Records with scene code
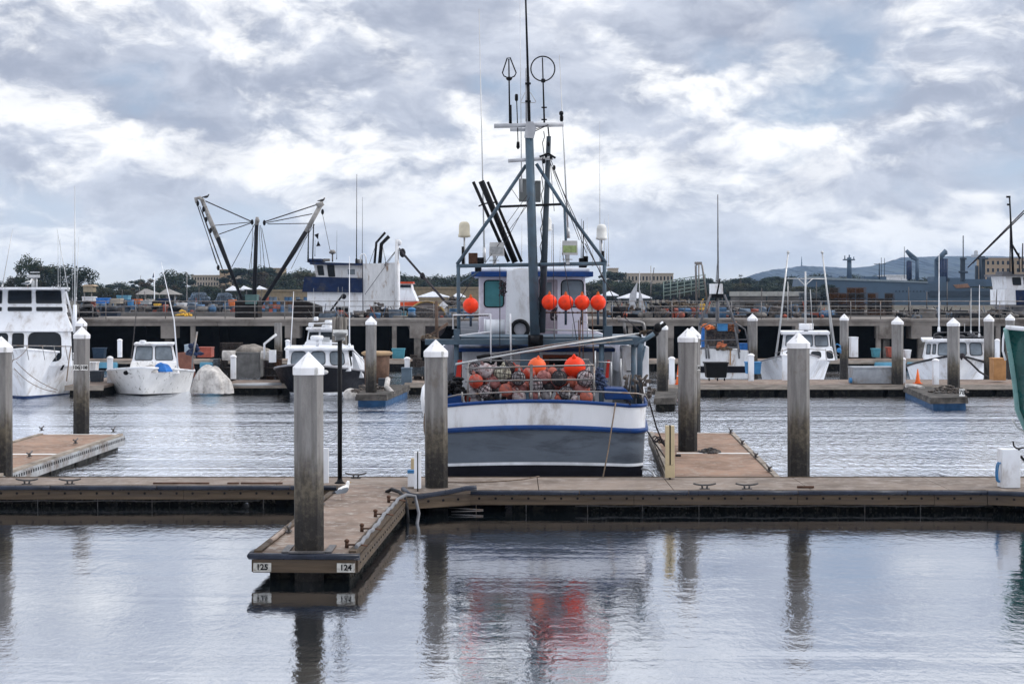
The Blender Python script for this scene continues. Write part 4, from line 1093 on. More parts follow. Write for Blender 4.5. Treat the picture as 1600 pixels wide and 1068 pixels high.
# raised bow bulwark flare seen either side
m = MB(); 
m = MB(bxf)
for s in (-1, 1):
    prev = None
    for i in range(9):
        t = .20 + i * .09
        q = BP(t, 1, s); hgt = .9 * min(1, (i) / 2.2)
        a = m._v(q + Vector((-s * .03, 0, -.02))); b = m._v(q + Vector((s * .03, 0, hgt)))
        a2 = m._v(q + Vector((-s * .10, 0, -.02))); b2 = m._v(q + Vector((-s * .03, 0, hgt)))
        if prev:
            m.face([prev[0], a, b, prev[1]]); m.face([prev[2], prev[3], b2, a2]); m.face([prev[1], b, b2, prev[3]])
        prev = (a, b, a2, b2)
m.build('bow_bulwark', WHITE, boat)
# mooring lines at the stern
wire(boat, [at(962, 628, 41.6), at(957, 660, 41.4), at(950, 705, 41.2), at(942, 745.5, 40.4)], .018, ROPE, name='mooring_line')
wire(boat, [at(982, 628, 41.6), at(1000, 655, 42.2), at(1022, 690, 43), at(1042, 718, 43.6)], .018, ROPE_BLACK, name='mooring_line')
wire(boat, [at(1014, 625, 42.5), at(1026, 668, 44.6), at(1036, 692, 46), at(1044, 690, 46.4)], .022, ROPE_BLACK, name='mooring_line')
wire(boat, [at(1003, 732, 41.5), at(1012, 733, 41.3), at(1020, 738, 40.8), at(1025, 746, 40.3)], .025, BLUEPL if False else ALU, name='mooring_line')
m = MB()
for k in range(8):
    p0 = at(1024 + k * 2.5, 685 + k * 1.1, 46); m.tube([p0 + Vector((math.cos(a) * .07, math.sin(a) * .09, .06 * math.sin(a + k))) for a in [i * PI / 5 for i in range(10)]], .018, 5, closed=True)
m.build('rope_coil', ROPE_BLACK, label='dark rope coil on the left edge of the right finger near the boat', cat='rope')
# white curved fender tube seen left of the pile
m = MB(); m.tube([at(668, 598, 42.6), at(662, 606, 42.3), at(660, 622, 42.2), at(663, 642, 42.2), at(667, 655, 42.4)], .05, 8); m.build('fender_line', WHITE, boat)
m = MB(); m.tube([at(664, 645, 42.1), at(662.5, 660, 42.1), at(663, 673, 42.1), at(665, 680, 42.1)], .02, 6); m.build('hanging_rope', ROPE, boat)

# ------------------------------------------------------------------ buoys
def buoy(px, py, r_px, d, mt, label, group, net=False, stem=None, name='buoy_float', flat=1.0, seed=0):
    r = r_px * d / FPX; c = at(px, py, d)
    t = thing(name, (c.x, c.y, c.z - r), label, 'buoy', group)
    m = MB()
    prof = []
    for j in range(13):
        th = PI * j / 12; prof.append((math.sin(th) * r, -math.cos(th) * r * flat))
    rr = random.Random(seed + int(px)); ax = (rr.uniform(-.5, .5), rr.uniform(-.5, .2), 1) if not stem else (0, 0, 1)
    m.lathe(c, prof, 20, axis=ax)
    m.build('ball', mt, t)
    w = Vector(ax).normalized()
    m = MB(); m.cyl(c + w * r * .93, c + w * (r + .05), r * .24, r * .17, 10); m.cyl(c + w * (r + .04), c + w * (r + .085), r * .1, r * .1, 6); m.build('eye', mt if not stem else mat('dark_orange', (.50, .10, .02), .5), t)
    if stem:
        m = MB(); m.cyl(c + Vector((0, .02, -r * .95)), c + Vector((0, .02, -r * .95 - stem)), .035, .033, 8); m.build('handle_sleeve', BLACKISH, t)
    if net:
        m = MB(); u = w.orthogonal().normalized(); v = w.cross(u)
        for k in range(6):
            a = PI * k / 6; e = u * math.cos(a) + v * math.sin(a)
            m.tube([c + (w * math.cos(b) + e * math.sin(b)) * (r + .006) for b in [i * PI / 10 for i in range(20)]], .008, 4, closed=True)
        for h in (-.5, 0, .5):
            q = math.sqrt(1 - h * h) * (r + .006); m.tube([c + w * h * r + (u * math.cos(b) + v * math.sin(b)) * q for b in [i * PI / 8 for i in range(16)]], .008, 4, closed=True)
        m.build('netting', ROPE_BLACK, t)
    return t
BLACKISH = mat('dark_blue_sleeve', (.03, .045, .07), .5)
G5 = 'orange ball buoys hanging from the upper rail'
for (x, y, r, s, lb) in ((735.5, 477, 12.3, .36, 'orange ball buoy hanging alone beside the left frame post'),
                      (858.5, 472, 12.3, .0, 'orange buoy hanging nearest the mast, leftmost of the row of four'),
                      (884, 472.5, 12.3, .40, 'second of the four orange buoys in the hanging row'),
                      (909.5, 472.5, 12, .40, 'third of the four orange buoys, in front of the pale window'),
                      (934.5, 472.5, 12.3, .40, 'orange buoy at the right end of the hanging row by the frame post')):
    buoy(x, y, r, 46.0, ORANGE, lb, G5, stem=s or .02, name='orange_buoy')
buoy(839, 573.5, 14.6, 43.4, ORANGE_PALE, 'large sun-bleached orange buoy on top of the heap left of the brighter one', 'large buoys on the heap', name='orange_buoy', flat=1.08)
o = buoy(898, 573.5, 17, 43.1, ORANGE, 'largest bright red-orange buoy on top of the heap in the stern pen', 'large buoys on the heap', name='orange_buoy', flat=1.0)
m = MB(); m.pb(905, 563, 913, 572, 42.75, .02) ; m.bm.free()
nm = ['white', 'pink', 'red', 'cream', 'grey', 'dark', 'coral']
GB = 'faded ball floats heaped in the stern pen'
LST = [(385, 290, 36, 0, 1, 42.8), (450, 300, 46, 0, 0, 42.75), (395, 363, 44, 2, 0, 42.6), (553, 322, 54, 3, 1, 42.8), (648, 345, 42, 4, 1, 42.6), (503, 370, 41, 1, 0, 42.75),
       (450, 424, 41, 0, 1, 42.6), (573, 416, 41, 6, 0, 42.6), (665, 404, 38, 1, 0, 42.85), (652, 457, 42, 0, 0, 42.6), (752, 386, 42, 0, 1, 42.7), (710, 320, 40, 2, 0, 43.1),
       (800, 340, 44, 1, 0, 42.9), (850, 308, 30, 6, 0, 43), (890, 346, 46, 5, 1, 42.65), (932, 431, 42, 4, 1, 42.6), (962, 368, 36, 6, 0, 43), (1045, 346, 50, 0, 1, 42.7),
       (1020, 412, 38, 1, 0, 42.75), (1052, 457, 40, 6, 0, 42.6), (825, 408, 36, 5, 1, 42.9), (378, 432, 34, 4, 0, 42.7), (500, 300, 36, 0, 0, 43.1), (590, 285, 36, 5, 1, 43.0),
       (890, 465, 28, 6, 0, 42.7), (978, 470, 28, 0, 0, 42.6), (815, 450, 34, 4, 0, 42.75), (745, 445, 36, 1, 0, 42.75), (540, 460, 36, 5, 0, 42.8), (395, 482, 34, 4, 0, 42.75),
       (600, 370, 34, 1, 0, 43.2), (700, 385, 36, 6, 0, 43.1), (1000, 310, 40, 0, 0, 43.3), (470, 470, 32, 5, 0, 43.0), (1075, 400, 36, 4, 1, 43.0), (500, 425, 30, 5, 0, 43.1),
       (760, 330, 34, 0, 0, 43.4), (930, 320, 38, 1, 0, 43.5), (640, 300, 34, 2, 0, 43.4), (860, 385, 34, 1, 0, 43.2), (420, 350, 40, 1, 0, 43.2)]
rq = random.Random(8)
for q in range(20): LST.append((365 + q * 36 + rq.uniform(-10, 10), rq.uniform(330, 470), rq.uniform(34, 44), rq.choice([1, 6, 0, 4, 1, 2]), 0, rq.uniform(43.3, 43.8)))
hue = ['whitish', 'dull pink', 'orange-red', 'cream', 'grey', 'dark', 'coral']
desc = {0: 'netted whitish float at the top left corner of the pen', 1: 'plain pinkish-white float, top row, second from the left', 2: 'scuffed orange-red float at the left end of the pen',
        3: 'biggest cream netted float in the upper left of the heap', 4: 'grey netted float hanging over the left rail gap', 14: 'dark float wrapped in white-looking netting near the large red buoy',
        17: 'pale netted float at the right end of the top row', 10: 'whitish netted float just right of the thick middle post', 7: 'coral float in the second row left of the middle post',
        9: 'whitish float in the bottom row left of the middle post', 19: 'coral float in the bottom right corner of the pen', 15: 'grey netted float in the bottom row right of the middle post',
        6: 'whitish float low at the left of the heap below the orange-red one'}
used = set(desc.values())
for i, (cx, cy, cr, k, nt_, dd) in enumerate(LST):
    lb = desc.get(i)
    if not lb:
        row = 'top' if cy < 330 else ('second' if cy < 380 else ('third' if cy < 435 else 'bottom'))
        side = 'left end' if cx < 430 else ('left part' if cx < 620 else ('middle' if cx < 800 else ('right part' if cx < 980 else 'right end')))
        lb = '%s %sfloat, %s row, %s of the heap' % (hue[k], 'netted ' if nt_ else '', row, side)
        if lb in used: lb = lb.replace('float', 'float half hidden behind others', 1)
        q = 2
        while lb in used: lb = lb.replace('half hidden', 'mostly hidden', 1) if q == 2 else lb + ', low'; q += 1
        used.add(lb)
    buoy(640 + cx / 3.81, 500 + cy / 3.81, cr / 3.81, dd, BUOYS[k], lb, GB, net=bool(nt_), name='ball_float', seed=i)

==

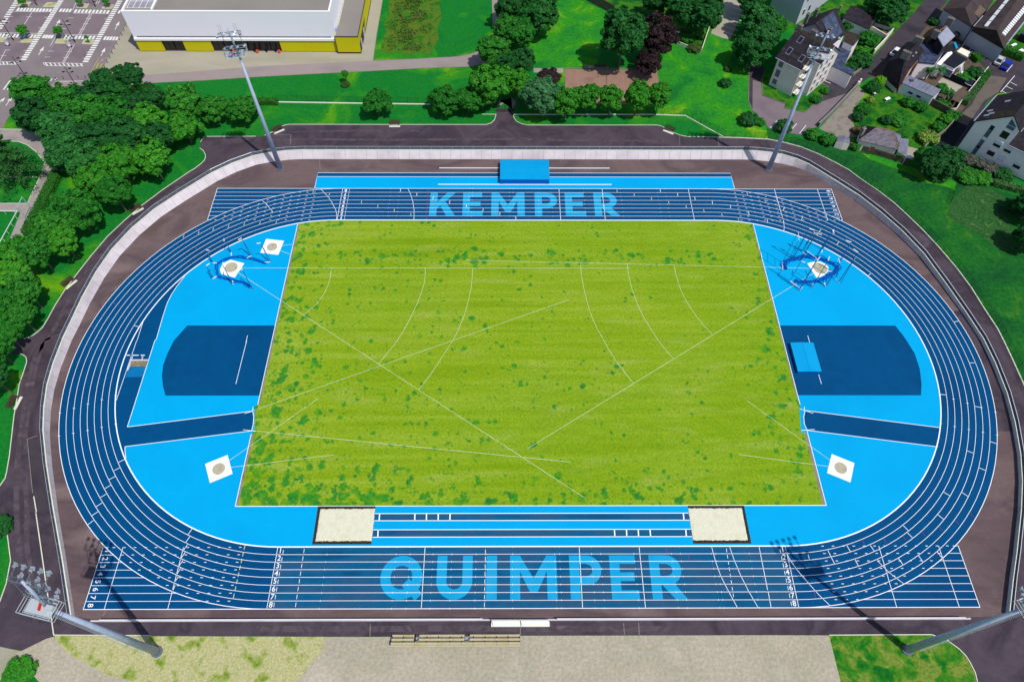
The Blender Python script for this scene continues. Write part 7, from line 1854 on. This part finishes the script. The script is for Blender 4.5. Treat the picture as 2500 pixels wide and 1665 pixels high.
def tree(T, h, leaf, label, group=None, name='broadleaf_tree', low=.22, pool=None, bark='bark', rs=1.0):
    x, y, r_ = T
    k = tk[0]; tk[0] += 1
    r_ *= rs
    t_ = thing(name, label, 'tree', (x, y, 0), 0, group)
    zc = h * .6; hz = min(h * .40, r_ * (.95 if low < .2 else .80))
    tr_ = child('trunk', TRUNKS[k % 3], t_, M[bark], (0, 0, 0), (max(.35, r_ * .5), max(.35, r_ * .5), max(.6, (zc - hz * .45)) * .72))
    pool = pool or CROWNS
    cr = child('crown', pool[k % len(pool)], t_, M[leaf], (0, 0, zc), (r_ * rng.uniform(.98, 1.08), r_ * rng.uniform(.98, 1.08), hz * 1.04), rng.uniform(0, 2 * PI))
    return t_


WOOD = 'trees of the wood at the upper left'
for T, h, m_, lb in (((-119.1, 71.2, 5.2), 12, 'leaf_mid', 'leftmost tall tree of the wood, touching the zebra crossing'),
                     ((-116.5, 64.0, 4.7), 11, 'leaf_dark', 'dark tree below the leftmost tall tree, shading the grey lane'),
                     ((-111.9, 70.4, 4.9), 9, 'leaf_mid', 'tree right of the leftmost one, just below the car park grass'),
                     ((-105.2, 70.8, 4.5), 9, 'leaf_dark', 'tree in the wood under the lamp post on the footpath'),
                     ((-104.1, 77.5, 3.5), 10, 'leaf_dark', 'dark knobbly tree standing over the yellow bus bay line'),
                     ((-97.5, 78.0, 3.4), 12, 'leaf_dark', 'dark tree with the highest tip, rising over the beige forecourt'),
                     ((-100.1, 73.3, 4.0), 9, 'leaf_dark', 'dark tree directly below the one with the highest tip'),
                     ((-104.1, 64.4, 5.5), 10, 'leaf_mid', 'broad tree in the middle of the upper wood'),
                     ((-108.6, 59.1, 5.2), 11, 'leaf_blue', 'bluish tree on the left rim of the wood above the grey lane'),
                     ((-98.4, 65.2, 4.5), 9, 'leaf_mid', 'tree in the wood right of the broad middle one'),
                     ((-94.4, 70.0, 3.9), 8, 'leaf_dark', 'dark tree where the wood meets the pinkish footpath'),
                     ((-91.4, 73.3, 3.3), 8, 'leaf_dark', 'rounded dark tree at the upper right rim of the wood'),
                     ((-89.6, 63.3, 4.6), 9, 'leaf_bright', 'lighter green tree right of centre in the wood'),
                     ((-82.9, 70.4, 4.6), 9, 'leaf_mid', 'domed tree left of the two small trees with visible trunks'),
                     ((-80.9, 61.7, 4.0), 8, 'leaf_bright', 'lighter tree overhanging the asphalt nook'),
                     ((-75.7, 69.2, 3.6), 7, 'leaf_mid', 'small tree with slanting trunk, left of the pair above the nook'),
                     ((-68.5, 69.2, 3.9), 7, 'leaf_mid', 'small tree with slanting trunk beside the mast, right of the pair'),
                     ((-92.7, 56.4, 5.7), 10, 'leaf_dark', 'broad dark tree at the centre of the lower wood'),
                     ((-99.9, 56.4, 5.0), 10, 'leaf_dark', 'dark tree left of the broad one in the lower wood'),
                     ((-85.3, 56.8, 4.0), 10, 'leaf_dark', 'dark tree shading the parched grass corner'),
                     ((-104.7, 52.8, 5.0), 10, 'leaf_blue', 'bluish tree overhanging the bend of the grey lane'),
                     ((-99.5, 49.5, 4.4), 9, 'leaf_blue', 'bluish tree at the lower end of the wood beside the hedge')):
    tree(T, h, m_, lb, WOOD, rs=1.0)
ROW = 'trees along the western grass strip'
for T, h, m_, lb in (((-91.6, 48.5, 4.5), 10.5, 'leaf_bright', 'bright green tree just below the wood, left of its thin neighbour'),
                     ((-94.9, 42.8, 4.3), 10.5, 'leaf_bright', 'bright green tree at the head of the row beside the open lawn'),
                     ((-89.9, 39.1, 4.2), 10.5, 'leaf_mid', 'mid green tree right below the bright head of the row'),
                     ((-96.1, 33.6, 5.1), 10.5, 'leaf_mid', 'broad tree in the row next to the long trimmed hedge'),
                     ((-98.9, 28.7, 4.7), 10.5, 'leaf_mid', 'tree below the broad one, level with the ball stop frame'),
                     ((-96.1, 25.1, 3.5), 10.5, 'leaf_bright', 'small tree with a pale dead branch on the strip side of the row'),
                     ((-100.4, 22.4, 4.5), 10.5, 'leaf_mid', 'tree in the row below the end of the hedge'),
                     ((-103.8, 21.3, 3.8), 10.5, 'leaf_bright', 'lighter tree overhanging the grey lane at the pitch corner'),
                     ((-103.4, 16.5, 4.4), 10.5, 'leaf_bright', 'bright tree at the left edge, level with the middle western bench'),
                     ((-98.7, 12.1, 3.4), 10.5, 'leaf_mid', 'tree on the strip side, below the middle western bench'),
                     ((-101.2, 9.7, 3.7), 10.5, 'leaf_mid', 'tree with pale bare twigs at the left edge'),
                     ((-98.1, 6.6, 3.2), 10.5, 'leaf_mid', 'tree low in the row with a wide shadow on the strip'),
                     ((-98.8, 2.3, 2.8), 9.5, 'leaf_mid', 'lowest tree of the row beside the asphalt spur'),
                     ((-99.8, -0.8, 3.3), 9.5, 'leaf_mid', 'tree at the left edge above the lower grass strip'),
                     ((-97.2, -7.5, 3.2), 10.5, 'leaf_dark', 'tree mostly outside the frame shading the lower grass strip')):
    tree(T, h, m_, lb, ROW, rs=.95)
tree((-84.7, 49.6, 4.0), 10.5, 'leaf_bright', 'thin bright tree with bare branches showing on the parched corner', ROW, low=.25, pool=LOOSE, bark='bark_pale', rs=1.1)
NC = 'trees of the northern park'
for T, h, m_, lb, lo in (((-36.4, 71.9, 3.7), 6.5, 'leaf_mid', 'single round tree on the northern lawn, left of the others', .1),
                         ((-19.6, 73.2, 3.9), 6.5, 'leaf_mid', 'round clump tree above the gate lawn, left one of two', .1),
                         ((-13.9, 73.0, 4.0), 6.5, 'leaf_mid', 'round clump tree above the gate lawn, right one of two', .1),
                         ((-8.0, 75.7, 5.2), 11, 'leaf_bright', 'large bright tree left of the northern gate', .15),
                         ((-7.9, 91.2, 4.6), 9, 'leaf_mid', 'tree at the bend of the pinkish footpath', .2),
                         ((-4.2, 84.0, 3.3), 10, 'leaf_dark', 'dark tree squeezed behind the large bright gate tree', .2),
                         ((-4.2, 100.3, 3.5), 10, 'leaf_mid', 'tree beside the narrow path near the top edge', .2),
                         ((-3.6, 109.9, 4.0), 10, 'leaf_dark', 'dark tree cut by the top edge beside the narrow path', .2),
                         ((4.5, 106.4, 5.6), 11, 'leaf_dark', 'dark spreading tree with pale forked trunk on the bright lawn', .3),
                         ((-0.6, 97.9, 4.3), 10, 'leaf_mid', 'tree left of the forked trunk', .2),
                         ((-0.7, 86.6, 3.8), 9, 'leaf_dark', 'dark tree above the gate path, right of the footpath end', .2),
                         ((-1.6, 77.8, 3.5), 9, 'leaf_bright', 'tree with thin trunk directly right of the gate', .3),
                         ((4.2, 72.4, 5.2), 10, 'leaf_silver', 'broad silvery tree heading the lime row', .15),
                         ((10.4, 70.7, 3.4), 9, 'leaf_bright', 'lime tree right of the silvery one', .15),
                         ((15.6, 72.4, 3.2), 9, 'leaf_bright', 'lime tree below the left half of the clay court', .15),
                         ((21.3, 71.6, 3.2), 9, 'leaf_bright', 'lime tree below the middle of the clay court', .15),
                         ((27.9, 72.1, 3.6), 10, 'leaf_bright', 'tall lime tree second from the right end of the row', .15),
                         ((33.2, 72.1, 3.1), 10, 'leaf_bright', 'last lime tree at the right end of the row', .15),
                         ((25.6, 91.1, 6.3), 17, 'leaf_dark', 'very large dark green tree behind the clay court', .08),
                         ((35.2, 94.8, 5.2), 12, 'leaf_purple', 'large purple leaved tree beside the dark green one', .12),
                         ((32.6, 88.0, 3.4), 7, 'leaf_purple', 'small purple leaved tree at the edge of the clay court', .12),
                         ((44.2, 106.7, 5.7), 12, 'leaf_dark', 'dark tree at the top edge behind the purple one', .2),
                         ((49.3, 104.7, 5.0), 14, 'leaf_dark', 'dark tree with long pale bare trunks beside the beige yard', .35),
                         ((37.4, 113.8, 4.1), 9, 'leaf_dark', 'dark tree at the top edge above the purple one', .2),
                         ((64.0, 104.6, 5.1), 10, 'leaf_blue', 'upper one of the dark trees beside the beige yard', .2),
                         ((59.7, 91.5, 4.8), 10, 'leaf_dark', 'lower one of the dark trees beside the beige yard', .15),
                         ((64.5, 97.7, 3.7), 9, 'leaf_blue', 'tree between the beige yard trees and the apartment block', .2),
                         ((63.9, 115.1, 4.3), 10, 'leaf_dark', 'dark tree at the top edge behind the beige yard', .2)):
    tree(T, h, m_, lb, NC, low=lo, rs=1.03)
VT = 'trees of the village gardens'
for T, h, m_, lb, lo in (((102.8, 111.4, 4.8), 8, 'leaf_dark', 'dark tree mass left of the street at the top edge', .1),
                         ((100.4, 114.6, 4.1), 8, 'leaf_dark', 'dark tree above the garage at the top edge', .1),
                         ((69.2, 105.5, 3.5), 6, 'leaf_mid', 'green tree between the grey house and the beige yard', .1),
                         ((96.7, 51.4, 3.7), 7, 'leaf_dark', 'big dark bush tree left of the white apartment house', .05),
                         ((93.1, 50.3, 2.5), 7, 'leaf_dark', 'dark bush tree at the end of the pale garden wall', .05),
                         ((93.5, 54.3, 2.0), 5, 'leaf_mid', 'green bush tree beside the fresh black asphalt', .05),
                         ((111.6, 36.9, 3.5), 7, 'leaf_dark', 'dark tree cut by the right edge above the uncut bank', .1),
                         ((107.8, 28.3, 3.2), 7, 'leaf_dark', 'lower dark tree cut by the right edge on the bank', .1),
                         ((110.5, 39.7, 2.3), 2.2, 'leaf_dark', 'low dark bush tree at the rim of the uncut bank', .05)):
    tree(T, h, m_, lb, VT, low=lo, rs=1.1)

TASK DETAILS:
State the number of lines in the records that contain the string "continues", and nothing more.

THE COMPLETED TASK:
2